**Material provided:**
********
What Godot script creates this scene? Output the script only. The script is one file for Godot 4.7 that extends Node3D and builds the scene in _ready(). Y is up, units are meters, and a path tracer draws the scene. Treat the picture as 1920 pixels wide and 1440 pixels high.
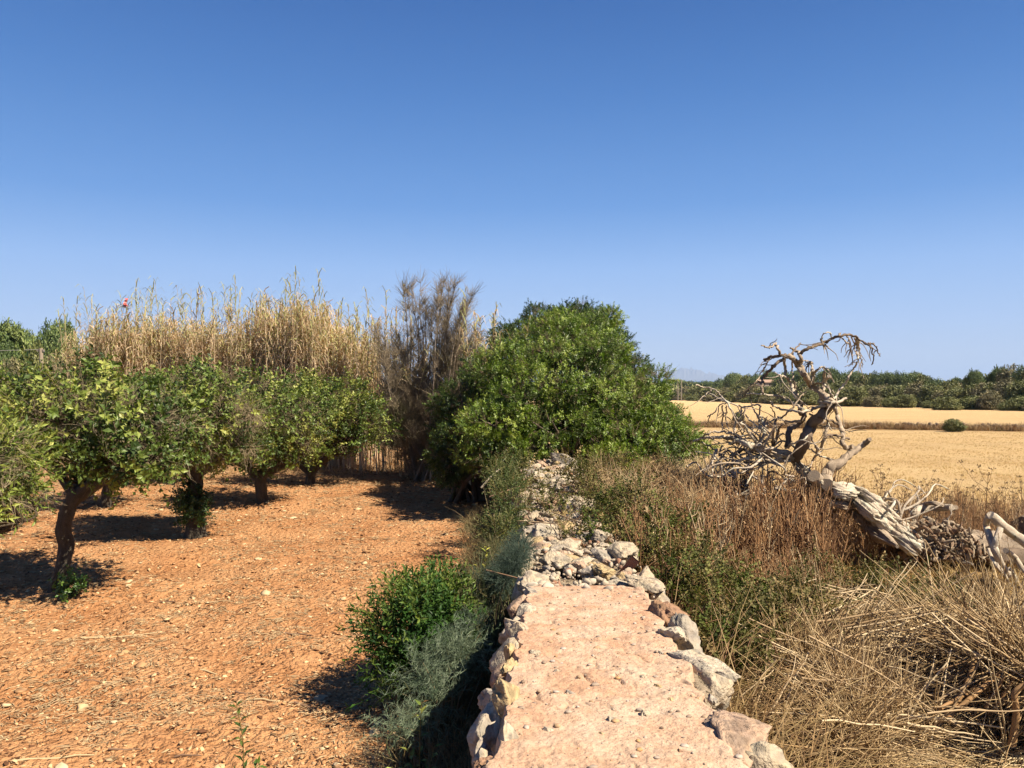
extends Node3D

const F := 1450.0      # focal length in pixels of a 1920 wide picture
const EYE := 2.2       # height of the eye over the orchard soil
const HV := 711.0      # row of the horizon
const EXPO := 2.5       # the photograph is exposed bright
const ALB := 0.59       # common scale of the base colours below
const TAU_G := 2.39996

var rng := RandomNumberGenerator.new()
var nz := FastNoiseLite.new()
var nf := FastNoiseLite.new()
var taken := {}

# ---------------------------------------------------------------- helpers
class MB:
	var v := PackedVector3Array()
	var n := PackedVector3Array()
	var c := PackedColorArray()
	var ix := PackedInt32Array()

	func tri(a: Vector3, b: Vector3, d: Vector3, col: Color) -> void:
		var nn := (d - a).cross(b - a).normalized()
		var k := v.size()
		v.append(a); v.append(b); v.append(d)
		n.append(nn); n.append(nn); n.append(nn)
		c.append(col); c.append(col); c.append(col)
		ix.append(k); ix.append(k + 1); ix.append(k + 2)

	func quad(a: Vector3, b: Vector3, d: Vector3, e: Vector3, col: Color) -> void:
		tri(a, b, d, col)
		tri(a, d, e, col)

	func leaf(b: Vector3, t: Vector3, up: Vector3, l: float, w: float, droop: float, fold: float, col: Color) -> void:
		var s := t.cross(up)
		if s.length() < 0.01:
			s = t.cross(Vector3(0.3, 0.9, 0.2))
		s = s.normalized()
		var nn := s.cross(t).normalized()
		var m := b + t * l * 0.45
		var lm := m - s * w * 0.5 + nn * fold * w
		var rm := m + s * w * 0.5 + nn * fold * w
		var tip := b + t * l - nn * droop * l
		tri(b, lm, m, col)
		tri(b, m, rm, col)
		tri(lm, tip, m, col)
		tri(m, tip, rm, col)

	func strip(p: PackedVector3Array, w0: float, w1: float, side: Vector3, col: Color) -> void:
		for i in p.size() - 1:
			var ta := float(i) / (p.size() - 1)
			var tb := float(i + 1) / (p.size() - 1)
			var wa := lerpf(w0, w1, ta) * 0.5
			var wb := lerpf(w0, w1, tb) * 0.5
			quad(p[i] - side * wa, p[i + 1] - side * wb, p[i + 1] + side * wb, p[i] + side * wa, col)

	func tube(p: PackedVector3Array, r: PackedFloat32Array, sides: int, col: Color, rough := 0.0, noise: FastNoiseLite = null, lobes := 0, cap := true, colb := Color(-1, 0, 0)) -> void:
		var base := v.size()
		var t := (p[1] - p[0]).normalized()
		var u := t.cross(Vector3(0.31, 0.62, 0.72)).normalized()
		for i in p.size():
			if i > 0 and i < p.size() - 1:
				t = (p[i + 1] - p[i - 1]).normalized()
			elif i > 0:
				t = (p[i] - p[i - 1]).normalized()
			u = (u - t * u.dot(t)).normalized()
			var w := t.cross(u)
			var cc := col
			if colb.r >= 0.0:
				cc = col.lerp(colb, float(i) / (p.size() - 1))
			for j in sides:
				var a := TAU * j / sides
				var d := u * cos(a) + w * sin(a)
				var k := 1.0
				var cv := cc
				if noise != null:
					var q := noise.get_noise_3dv((p[i] + d * r[i]) * 6.0)
					if lobes > 0:      # furrows that run along the grain
						var g1 := noise.get_noise_3d(cos(a) * lobes * 0.42 + p[0].x, sin(a) * lobes * 0.42, i * 0.13)
						var g2 := noise.get_noise_3d(cos(a) * lobes * 1.1, sin(a) * lobes * 1.1 + p[0].y * 3.0, i * 0.21)
						k += rough * (1.25 * g1 + 0.5 * g2 + 0.3 * q)
						q = q * 0.4 + g1 * 0.7 + g2 * 0.5
					else:
						k += rough * q
					cv = cc * (1.0 + 0.5 * q)
				v.append(p[i] + d * r[i] * k)
				n.append(d)
				c.append(cv)
		for i in p.size() - 1:
			for j in sides:
				var a0 := base + i * sides + j
				var b0 := base + i * sides + (j + 1) % sides
				var c0 := a0 + sides
				var d0 := b0 + sides
				ix.append(a0); ix.append(c0); ix.append(b0)
				ix.append(b0); ix.append(c0); ix.append(d0)
		if cap and sides > 3:
			for e in 2:
				var i: int = 0 if e == 0 else p.size() - 1
				if r[i] < 0.004:
					continue
				for j in sides - 2:
					var o := base + i * sides
					if e == 1:
						tri(v[o], v[o + j + 2], v[o + j + 1], c[o])
					else:
						tri(v[o], v[o + j + 1], v[o + j + 2], c[o])

	func smooth(from := 0) -> void:      # normals out of the faces, for shared vertices
		for i in range(from, n.size()):
			n[i] = Vector3.ZERO
		for k in ix.size() / 3:
			var a := ix[k * 3]
			if a < from:
				continue
			var b := ix[k * 3 + 1]
			var d := ix[k * 3 + 2]
			var nn := (v[d] - v[a]).cross(v[b] - v[a])
			n[a] += nn; n[b] += nn; n[d] += nn
		for i in range(from, n.size()):
			n[i] = n[i].normalized()

	func mesh(m: Material) -> ArrayMesh:
		var arr := []
		arr.resize(Mesh.ARRAY_MAX)
		arr[Mesh.ARRAY_VERTEX] = v
		arr[Mesh.ARRAY_NORMAL] = n
		arr[Mesh.ARRAY_COLOR] = c
		arr[Mesh.ARRAY_INDEX] = ix
		var am := ArrayMesh.new()
		am.add_surface_from_arrays(Mesh.PRIMITIVE_TRIANGLES, arr)
		am.surface_set_material(0, m)
		return am

func rf(a: float, b: float) -> float:
	return rng.randf_range(a, b)

func rdir() -> Vector3:
	var y := rf(-1, 1)
	var a := rf(0, TAU)
	var s := sqrt(1.0 - y * y)
	return Vector3(s * cos(a), y, s * sin(a))

func at(u: float, w: float, d: float) -> Vector3:      # a pixel of the photograph at a depth in metres
	return Vector3((u - 960.0) / F * d, EYE - (w - HV) / F * d, -d)

func gy(x: float, d: float) -> float:                  # the lie of the land
	var t := smoothstep(-1.0, 3.0, x)
	var start := lerpf(22.0, 8.0, t)
	var k := maxf(0.0, d - start)
	var y := -0.0225 * k
	if d > 420.0:
		y = -0.0225 * (420.0 - start) - (d - 420.0) * 0.008
	return maxf(y, -38.0)

func nth(i: int) -> String:
	var small := ["first", "second", "third", "fourth", "fifth", "sixth", "seventh", "eighth", "ninth", "tenth", "eleventh", "twelfth", "thirteenth", "fourteenth", "fifteenth", "sixteenth", "seventeenth", "eighteenth", "nineteenth", "twentieth"]
	if i <= 20:
		return small[i - 1]
	var tens := ["twenty", "thirty", "forty", "fifty"][i / 10 - 2] as String
	return ["twentieth", "thirtieth", "fortieth", "fiftieth"][i / 10 - 2] if i % 10 == 0 else tens + "-" + (small[i % 10 - 1] as String)

func numbered(called: String) -> String:
	if not taken.has(called):
		taken[called] = 0
		return called
	taken[called] += 1
	return "%s_%03d" % [called, taken[called]]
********
**What is asked:**
Quote the data exactly, leaving every image out of the copy.

**Solution for this exercise:**
What Godot script creates this scene? Output the script only. The script is one file for Godot 4.7 that extends Node3D and builds the scene in _ready(). Y is up, units are meters, and a path tracer draws the scene. Treat the picture as 1920 pixels wide and 1440 pixels high.
extends Node3D

const F := 1450.0      # focal length in pixels of a 1920 wide picture
const EYE := 2.2       # height of the eye over the orchard soil
const HV := 711.0      # row of the horizon
const EXPO := 2.5       # the photograph is exposed bright
const ALB := 0.59       # common scale of the base colours below
const TAU_G := 2.39996

var rng := RandomNumberGenerator.new()
var nz := FastNoiseLite.new()
var nf := FastNoiseLite.new()
var taken := {}

# ---------------------------------------------------------------- helpers
class MB:
	var v := PackedVector3Array()
	var n := PackedVector3Array()
	var c := PackedColorArray()
	var ix := PackedInt32Array()

	func tri(a: Vector3, b: Vector3, d: Vector3, col: Color) -> void:
		var nn := (d - a).cross(b - a).normalized()
		var k := v.size()
		v.append(a); v.append(b); v.append(d)
		n.append(nn); n.append(nn); n.append(nn)
		c.append(col); c.append(col); c.append(col)
		ix.append(k); ix.append(k + 1); ix.append(k + 2)

	func quad(a: Vector3, b: Vector3, d: Vector3, e: Vector3, col: Color) -> void:
		tri(a, b, d, col)
		tri(a, d, e, col)

	func leaf(b: Vector3, t: Vector3, up: Vector3, l: float, w: float, droop: float, fold: float, col: Color) -> void:
		var s := t.cross(up)
		if s.length() < 0.01:
			s = t.cross(Vector3(0.3, 0.9, 0.2))
		s = s.normalized()
		var nn := s.cross(t).normalized()
		var m := b + t * l * 0.45
		var lm := m - s * w * 0.5 + nn * fold * w
		var rm := m + s * w * 0.5 + nn * fold * w
		var tip := b + t * l - nn * droop * l
		tri(b, lm, m, col)
		tri(b, m, rm, col)
		tri(lm, tip, m, col)
		tri(m, tip, rm, col)

	func strip(p: PackedVector3Array, w0: float, w1: float, side: Vector3, col: Color) -> void:
		for i in p.size() - 1:
			var ta := float(i) / (p.size() - 1)
			var tb := float(i + 1) / (p.size() - 1)
			var wa := lerpf(w0, w1, ta) * 0.5
			var wb := lerpf(w0, w1, tb) * 0.5
			quad(p[i] - side * wa, p[i + 1] - side * wb, p[i + 1] + side * wb, p[i] + side * wa, col)

	func tube(p: PackedVector3Array, r: PackedFloat32Array, sides: int, col: Color, rough := 0.0, noise: FastNoiseLite = null, lobes := 0, cap := true, colb := Color(-1, 0, 0)) -> void:
		var base := v.size()
		var t := (p[1] - p[0]).normalized()
		var u := t.cross(Vector3(0.31, 0.62, 0.72)).normalized()
		for i in p.size():
			if i > 0 and i < p.size() - 1:
				t = (p[i + 1] - p[i - 1]).normalized()
			elif i > 0:
				t = (p[i] - p[i - 1]).normalized()
			u = (u - t * u.dot(t)).normalized()
			var w := t.cross(u)
			var cc := col
			if colb.r >= 0.0:
				cc = col.lerp(colb, float(i) / (p.size() - 1))
			for j in sides:
				var a := TAU * j / sides
				var d := u * cos(a) + w * sin(a)
				var k := 1.0
				var cv := cc
				if noise != null:
					var q := noise.get_noise_3dv((p[i] + d * r[i]) * 6.0)
					if lobes > 0:      # furrows that run along the grain
						var g1 := noise.get_noise_3d(cos(a) * lobes * 0.42 + p[0].x, sin(a) * lobes * 0.42, i * 0.13)
						var g2 := noise.get_noise_3d(cos(a) * lobes * 1.1, sin(a) * lobes * 1.1 + p[0].y * 3.0, i * 0.21)
						k += rough * (1.25 * g1 + 0.5 * g2 + 0.3 * q)
						q = q * 0.4 + g1 * 0.7 + g2 * 0.5
					else:
						k += rough * q
					cv = cc * (1.0 + 0.5 * q)
				v.append(p[i] + d * r[i] * k)
				n.append(d)
				c.append(cv)
		for i in p.size() - 1:
			for j in sides:
				var a0 := base + i * sides + j
				var b0 := base + i * sides + (j + 1) % sides
				var c0 := a0 + sides
				var d0 := b0 + sides
				ix.append(a0); ix.append(c0); ix.append(b0)
				ix.append(b0); ix.append(c0); ix.append(d0)
		if cap and sides > 3:
			for e in 2:
				var i: int = 0 if e == 0 else p.size() - 1
				if r[i] < 0.004:
					continue
				for j in sides - 2:
					var o := base + i * sides
					if e == 1:
						tri(v[o], v[o + j + 2], v[o + j + 1], c[o])
					else:
						tri(v[o], v[o + j + 1], v[o + j + 2], c[o])

	func smooth(from := 0) -> void:      # normals out of the faces, for shared vertices
		for i in range(from, n.size()):
			n[i] = Vector3.ZERO
		for k in ix.size() / 3:
			var a := ix[k * 3]
			if a < from:
				continue
			var b := ix[k * 3 + 1]
			var d := ix[k * 3 + 2]
			var nn := (v[d] - v[a]).cross(v[b] - v[a])
			n[a] += nn; n[b] += nn; n[d] += nn
		for i in range(from, n.size()):
			n[i] = n[i].normalized()

	func mesh(m: Material) -> ArrayMesh:
		var arr := []
		arr.resize(Mesh.ARRAY_MAX)
		arr[Mesh.ARRAY_VERTEX] = v
		arr[Mesh.ARRAY_NORMAL] = n
		arr[Mesh.ARRAY_COLOR] = c
		arr[Mesh.ARRAY_INDEX] = ix
		var am := ArrayMesh.new()
		am.add_surface_from_arrays(Mesh.PRIMITIVE_TRIANGLES, arr)
		am.surface_set_material(0, m)
		return am

func rf(a: float, b: float) -> float:
	return rng.randf_range(a, b)

func rdir() -> Vector3:
	var y := rf(-1, 1)
	var a := rf(0, TAU)
	var s := sqrt(1.0 - y * y)
	return Vector3(s * cos(a), y, s * sin(a))

func at(u: float, w: float, d: float) -> Vector3:      # a pixel of the photograph at a depth in metres
	return Vector3((u - 960.0) / F * d, EYE - (w - HV) / F * d, -d)

func gy(x: float, d: float) -> float:                  # the lie of the land
	var t := smoothstep(-1.0, 3.0, x)
	var start := lerpf(22.0, 8.0, t)
	var k := maxf(0.0, d - start)
	var y := -0.0225 * k
	if d > 420.0:
		y = -0.0225 * (420.0 - start) - (d - 420.0) * 0.008
	return maxf(y, -38.0)

func nth(i: int) -> String:
	var small := ["first", "second", "third", "fourth", "fifth", "sixth", "seventh", "eighth", "ninth", "tenth", "eleventh", "twelfth", "thirteenth", "fourteenth", "fifteenth", "sixteenth", "seventeenth", "eighteenth", "nineteenth", "twentieth"]
	if i <= 20:
		return small[i - 1]
	var tens := ["twenty", "thirty", "forty", "fifty"][i / 10 - 2] as String
	return ["twentieth", "thirtieth", "fortieth", "fiftieth"][i / 10 - 2] if i % 10 == 0 else tens + "-" + (small[i % 10 - 1] as String)

func numbered(called: String) -> String:
	if not taken.has(called):
		taken[called] = 0
		return called
	taken[called] += 1
	return "%s_%03d" % [called, taken[called]]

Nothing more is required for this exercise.